YOUR TASK — Set the listing down again exactly, please, apart from its pictures.

INFORMATION SUPPLIED —
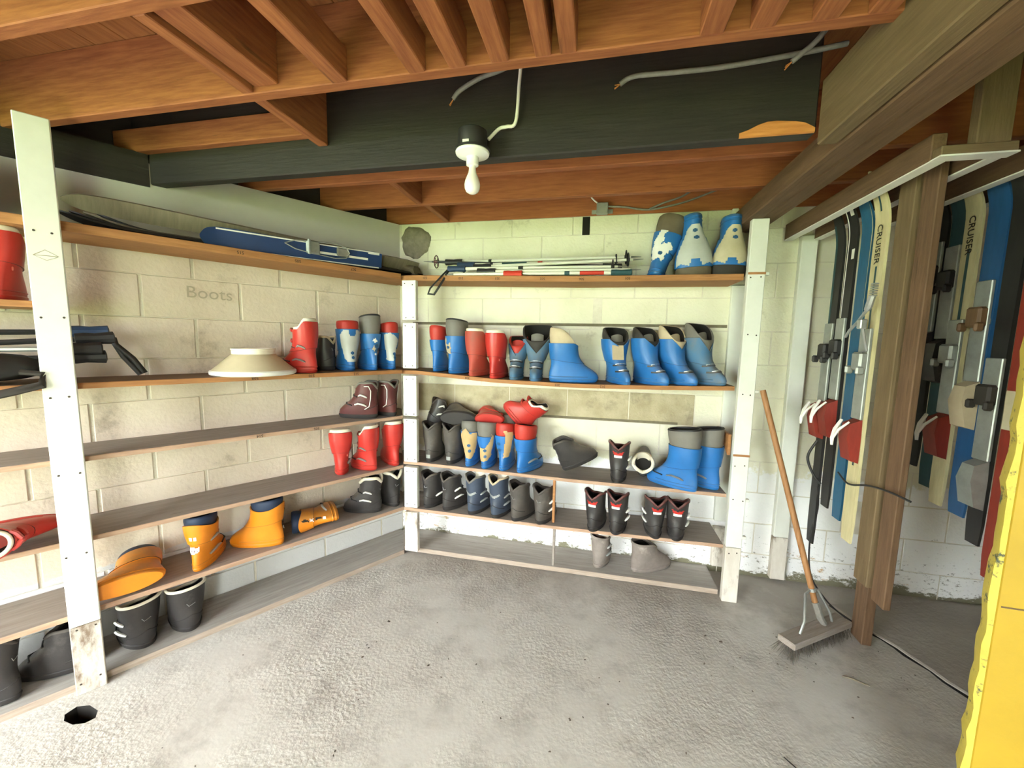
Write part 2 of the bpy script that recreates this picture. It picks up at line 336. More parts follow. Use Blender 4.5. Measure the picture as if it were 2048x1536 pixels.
# thin grey-brown strips along two joints, dark slot and stained corner on the back wall
g = G(); g.box(.10, 2.2, -.004, .004, 1.596, 1.614); g.build('joint_strip', 'slot', wall_back)
g = G(); g.box(.30, 1.95, -.004, .004, .968, .984); g.build('joint_strip', 'slot', wall_back)
g = G(); g.box(1.293, 1.341, -.003, .004, 2.183, 2.296, .001); g.build('slot', 'pit', wall_back, label='black slot under the ceiling joist')
g = G(); rings = []
for k in range(7):
    t = k / 6; ring = []
    for a in range(22):
        th = 2 * math.pi * a / 22; R = (.118 + .007 * math.sin(3 * th + 1) + .005 * math.sin(7 * th)) * math.sin(t * math.pi / 2 + .02) * (1 + random.uniform(-.07, .07))
        ring.append((.125 + R * math.cos(th) * .95, -.028 * math.cos(t * math.pi / 2) * random.uniform(.7, 1.1) + .003, 2.175 + R * math.sin(th) * .95))
    rings.append(ring)
g.loft(rings); g.build('mortar_patch', 'nest', wall_back, smooth=60, label='rough grey mortar patch in the upper corner')
g = G(); g.box(2.205, 2.295, -.03, 0, .36, 1.85, .003); g.build('stud', 'post_paint', wall_back)
g = G(); g.box(2.205, 2.285, -.05, 0, .06, .32, .004); g.build('stud', 'post_worn', wall_back)
tw = text_mesh('Boots', .085, 'pencil')
place('wall_writing', tw, wall_left, T(-1.125, -.0025, 1.708) @ RX(90) @ RZ(-1), 'pencilled word on the block wall')

# floor with the broken pit beside the left post, and the raised right-hand slab
bm = bmesh.new()
def loop(pts):
    vs = [bm.verts.new(p) for p in pts]; return [bm.edges.new((vs[i], vs[(i + 1) % len(vs)])) for i in range(len(vs))]
pit = [(-1.735, 1.41), (-1.725, 1.445), (-1.68, 1.452), (-1.625, 1.43), (-1.603, 1.40), (-1.62, 1.378), (-1.66, 1.37), (-1.71, 1.385)]
ed = loop([(-5.0, -2.2, 0), (4.8, -2.2, 0), (4.8, 4, 0), (-5.0, 4, 0)]) + loop([(x, y, 0) for x, y in pit])
bmesh.ops.triangle_fill(bm, use_beauty=True, edges=ed, normal=(0, 0, 1))
bmesh.ops.recalc_face_normals(bm, faces=bm.faces)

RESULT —
Write part 2 of the bpy script that recreates this picture. It picks up at line 336. More parts follow. Use Blender 4.5. Measure the picture as if it were 2048x1536 pixels.
# thin grey-brown strips along two joints, dark slot and stained corner on the back wall
g = G(); g.box(.10, 2.2, -.004, .004, 1.596, 1.614); g.build('joint_strip', 'slot', wall_back)
g = G(); g.box(.30, 1.95, -.004, .004, .968, .984); g.build('joint_strip', 'slot', wall_back)
g = G(); g.box(1.293, 1.341, -.003, .004, 2.183, 2.296, .001); g.build('slot', 'pit', wall_back, label='black slot under the ceiling joist')
g = G(); rings = []
for k in range(7):
    t = k / 6; ring = []
    for a in range(22):
        th = 2 * math.pi * a / 22; R = (.118 + .007 * math.sin(3 * th + 1) + .005 * math.sin(7 * th)) * math.sin(t * math.pi / 2 + .02) * (1 + random.uniform(-.07, .07))
        ring.append((.125 + R * math.cos(th) * .95, -.028 * math.cos(t * math.pi / 2) * random.uniform(.7, 1.1) + .003, 2.175 + R * math.sin(th) * .95))
    rings.append(ring)
g.loft(rings); g.build('mortar_patch', 'nest', wall_back, smooth=60, label='rough grey mortar patch in the upper corner')
g = G(); g.box(2.205, 2.295, -.03, 0, .36, 1.85, .003); g.build('stud', 'post_paint', wall_back)
g = G(); g.box(2.205, 2.285, -.05, 0, .06, .32, .004); g.build('stud', 'post_worn', wall_back)
tw = text_mesh('Boots', .085, 'pencil')
place('wall_writing', tw, wall_left, T(-1.125, -.0025, 1.708) @ RX(90) @ RZ(-1), 'pencilled word on the block wall')

# floor with the broken pit beside the left post, and the raised right-hand slab
bm = bmesh.new()
def loop(pts):
    vs = [bm.verts.new(p) for p in pts]; return [bm.edges.new((vs[i], vs[(i + 1) % len(vs)])) for i in range(len(vs))]
pit = [(-1.735, 1.41), (-1.725, 1.445), (-1.68, 1.452), (-1.625, 1.43), (-1.603, 1.40), (-1.62, 1.378), (-1.66, 1.37), (-1.71, 1.385)]
ed = loop([(-5.0, -2.2, 0), (4.8, -2.2, 0), (4.8, 4, 0), (-5.0, 4, 0)]) + loop([(x, y, 0) for x, y in pit])
bmesh.ops.triangle_fill(bm, use_beauty=True, edges=ed, normal=(0, 0, 1))
bmesh.ops.recalc_face_normals(bm, faces=bm.faces)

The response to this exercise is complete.